Marcos Vidal's objects immediately elude classical classification through words. Do they reveal an objective reality, are they objectively true, or are they plastic carriers of an objective perception?
Vidal breaks with conventional ways of seeing, as well as with the functional arrangements with which society facilitates its own understanding and general coexistence. He invents laws and norms to guarantee the functionality of objects. But these descriptions of objects are constructions that remain valid until a new invention demands a different truth.
Vidal intervenes in these questions with his artworks, reviving the viewer's familiarity with the individual object, only to immediately question it again. Vidal renews the so-called object art that has excited or scandalized the art scene since the late 1950s.
The credo of that era was: object = objective = real = reality. The ready-made was subject to the direct control of the artist, who no longer had to make formal considerations. The only thing left to do was to find the right context.
Vidal loves objects. He collects them: saws, cables and pipes, spatulas, electrical plugs, tape measures, and, with particular preference, the wooden blocks he transforms. Only direct utility is obscured by the new character of the work.
Each theme addressed is a poeticization of the real object and, at the same time, a critical questioning of its functionality and acceptance in the capitalist and commercial world of our society.
Therefore, the artist's works are not a game, but the result of his own critical experiences with the habits and laws of our society and, at the same time, the beautification of the object, which now only has an aesthetic life ahead of it due to its new uselessness.
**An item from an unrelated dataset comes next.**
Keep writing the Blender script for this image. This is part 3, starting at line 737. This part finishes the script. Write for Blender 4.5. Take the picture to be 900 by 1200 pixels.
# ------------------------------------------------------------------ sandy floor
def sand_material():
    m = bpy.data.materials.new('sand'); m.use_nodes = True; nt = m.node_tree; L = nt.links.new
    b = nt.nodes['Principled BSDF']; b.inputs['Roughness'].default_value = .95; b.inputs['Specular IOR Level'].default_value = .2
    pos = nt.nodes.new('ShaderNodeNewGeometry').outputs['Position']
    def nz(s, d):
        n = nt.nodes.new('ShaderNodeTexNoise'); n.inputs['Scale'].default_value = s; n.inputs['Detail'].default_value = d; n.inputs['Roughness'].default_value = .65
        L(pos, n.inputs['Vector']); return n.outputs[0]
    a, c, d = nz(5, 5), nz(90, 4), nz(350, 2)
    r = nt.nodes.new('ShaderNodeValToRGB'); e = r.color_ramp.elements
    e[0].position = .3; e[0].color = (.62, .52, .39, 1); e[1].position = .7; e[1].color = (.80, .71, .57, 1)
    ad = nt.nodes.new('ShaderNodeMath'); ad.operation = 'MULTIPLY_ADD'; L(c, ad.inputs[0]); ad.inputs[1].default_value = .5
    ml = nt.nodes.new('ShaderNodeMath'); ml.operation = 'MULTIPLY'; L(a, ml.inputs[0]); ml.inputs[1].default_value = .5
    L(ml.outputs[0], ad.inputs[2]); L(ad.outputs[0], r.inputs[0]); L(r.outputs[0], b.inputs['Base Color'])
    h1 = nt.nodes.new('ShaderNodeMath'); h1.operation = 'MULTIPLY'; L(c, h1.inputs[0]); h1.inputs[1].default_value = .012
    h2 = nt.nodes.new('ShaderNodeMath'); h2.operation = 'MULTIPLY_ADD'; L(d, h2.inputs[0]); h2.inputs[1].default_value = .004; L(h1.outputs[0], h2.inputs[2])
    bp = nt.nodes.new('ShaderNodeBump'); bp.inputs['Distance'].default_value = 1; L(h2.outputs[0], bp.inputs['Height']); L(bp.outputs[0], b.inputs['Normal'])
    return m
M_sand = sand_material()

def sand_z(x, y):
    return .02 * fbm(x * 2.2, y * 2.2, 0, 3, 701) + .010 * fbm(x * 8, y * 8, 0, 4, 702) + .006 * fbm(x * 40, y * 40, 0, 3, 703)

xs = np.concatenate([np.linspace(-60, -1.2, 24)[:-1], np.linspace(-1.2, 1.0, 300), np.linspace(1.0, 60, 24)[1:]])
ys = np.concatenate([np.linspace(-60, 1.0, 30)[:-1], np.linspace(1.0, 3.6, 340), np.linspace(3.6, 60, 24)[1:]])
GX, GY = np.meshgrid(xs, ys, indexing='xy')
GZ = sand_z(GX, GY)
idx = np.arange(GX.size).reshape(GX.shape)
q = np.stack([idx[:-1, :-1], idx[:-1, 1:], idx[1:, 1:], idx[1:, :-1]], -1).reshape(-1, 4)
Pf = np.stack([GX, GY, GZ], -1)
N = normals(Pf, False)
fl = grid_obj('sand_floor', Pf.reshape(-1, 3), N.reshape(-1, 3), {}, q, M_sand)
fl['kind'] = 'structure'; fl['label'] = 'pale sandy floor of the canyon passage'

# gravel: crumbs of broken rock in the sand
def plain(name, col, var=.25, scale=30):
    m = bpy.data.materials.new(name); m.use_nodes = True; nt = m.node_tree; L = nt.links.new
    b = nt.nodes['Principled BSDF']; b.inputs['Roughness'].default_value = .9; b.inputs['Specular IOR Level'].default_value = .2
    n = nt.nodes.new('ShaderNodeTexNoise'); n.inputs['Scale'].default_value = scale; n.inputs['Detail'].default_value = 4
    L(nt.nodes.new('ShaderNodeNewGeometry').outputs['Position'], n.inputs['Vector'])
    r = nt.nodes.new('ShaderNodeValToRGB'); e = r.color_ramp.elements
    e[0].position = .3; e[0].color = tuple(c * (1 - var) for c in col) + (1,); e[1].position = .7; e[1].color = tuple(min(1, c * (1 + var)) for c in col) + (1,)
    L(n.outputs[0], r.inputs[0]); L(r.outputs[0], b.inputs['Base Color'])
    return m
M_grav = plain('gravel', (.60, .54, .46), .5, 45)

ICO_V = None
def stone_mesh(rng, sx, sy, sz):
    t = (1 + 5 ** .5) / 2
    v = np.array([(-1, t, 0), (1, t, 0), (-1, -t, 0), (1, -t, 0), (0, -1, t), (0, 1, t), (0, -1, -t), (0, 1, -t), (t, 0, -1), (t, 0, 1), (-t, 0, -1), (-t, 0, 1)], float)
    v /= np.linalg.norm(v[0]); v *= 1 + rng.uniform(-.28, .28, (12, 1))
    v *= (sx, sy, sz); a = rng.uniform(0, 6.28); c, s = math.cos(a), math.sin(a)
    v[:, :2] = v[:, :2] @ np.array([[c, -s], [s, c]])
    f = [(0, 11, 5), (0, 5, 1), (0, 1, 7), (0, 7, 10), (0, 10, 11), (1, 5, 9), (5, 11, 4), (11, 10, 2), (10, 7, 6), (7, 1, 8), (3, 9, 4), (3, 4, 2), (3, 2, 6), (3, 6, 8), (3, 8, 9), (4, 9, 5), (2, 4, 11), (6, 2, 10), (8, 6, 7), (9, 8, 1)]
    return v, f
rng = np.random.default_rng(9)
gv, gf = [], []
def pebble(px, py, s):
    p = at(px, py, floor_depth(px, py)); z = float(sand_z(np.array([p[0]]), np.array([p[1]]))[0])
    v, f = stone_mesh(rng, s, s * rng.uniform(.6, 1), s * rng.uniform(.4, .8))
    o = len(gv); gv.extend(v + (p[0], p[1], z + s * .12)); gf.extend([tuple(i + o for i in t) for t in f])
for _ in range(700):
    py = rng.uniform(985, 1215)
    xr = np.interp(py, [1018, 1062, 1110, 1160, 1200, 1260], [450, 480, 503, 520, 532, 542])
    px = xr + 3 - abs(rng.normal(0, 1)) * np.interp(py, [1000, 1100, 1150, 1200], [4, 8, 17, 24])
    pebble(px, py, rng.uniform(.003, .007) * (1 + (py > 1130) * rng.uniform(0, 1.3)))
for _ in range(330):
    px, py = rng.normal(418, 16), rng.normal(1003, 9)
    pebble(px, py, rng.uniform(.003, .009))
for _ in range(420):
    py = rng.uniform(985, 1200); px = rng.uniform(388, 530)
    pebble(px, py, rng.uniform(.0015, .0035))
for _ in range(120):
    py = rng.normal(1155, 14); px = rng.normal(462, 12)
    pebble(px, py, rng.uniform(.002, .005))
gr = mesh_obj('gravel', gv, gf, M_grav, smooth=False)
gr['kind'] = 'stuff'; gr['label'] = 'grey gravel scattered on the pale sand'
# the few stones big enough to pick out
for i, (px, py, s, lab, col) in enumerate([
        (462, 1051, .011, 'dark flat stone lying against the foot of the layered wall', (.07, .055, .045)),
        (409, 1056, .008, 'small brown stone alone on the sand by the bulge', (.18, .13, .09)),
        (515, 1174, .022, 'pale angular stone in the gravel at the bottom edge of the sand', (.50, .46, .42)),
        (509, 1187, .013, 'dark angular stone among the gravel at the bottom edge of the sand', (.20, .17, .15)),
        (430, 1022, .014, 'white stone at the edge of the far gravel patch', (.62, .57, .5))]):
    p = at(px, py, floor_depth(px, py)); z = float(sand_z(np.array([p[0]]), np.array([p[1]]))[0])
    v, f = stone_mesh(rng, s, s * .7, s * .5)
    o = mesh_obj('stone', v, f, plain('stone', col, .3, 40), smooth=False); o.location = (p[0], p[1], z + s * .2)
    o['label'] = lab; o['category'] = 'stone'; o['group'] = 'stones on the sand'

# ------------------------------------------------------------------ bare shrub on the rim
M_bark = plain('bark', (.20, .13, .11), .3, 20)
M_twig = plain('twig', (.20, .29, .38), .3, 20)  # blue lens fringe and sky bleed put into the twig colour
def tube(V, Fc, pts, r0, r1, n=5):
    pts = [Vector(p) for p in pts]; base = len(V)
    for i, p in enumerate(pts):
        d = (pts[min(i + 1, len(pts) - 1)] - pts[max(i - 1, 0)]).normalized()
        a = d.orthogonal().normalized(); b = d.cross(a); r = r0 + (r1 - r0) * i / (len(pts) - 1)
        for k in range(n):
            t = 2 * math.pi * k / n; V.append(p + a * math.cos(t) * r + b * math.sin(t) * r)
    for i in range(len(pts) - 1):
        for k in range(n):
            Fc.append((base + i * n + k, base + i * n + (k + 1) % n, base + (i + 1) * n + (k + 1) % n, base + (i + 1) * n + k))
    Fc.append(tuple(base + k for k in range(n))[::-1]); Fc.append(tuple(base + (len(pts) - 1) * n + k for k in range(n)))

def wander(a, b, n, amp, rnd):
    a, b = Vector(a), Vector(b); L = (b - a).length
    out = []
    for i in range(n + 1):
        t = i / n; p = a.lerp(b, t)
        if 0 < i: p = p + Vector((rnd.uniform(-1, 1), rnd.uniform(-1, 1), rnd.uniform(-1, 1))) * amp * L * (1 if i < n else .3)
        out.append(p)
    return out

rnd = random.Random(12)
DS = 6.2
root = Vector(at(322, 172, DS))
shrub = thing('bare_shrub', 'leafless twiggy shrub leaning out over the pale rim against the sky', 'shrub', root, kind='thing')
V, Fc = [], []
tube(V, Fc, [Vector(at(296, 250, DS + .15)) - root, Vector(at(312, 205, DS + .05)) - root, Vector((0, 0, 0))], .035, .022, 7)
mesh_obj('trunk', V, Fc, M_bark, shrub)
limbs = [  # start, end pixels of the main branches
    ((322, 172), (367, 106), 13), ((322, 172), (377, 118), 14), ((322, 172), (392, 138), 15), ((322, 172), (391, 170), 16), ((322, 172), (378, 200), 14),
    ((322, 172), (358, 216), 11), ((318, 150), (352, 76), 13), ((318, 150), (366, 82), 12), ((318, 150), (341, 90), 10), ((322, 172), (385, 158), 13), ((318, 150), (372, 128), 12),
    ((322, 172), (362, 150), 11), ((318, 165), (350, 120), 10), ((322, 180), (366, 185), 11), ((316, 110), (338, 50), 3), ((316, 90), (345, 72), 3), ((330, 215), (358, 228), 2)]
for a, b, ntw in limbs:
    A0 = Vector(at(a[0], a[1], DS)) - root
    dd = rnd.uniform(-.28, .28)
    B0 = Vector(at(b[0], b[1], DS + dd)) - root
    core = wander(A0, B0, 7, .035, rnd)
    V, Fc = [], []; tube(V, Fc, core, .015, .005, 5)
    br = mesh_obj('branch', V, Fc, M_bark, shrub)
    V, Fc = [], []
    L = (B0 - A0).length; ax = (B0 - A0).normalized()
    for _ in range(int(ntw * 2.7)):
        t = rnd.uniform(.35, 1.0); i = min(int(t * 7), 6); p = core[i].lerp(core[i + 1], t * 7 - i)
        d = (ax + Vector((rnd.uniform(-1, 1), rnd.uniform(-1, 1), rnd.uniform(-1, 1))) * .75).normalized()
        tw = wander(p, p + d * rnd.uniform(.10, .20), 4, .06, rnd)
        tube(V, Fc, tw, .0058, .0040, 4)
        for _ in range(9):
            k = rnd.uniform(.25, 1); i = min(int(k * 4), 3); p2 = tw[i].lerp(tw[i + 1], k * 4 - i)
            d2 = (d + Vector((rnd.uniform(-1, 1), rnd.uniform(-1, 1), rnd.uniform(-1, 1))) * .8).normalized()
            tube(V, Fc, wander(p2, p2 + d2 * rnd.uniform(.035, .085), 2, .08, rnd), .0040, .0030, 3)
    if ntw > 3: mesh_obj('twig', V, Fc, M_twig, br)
This political interpretation lies beneath, often hidden, in each of the artist's sculptures, especially when he deals with the various spatulas, or with the oversized electrical plug made entirely of wood, or the centimeter measurements made of wood, therefore unusable, in the work "Tape Measure."
There are no parallels in the history of Spanish art, but Picasso's bull's skull could serve as a model. In this way, Vidal also breaks away from the long tradition of Spanish painting.
Subjective connections with the object thus find a new reality. The tools are works of art that are retired from use to evoke in the viewer memories, new reflections, and other experiences with the familiar object.
In his eponymous 1962 essay, the Italian poet and philosopher Umberto Eco calls this process the "opera aperta"—the open work of art, which acquires independence in the mind of the individual viewer in a different way and is finalized in a differentiated way.
Because each viewer brings their own private connotations to the work of art.
Just as Vidal presents his own connotations, in which he processes his experiences with objective reality.
The artist is aware of the fragility of connotations, but he himself constantly questions the objective reality of each object, questioning perception, inner and outer reality.
Objectivity is what is confronted, reproach and counter-reproach at the same time.
In this way, Vidal moves with his objects in real life, in art history, in sociology, and in philosophy. His works are interpretive and, therefore, hermeneutical objects.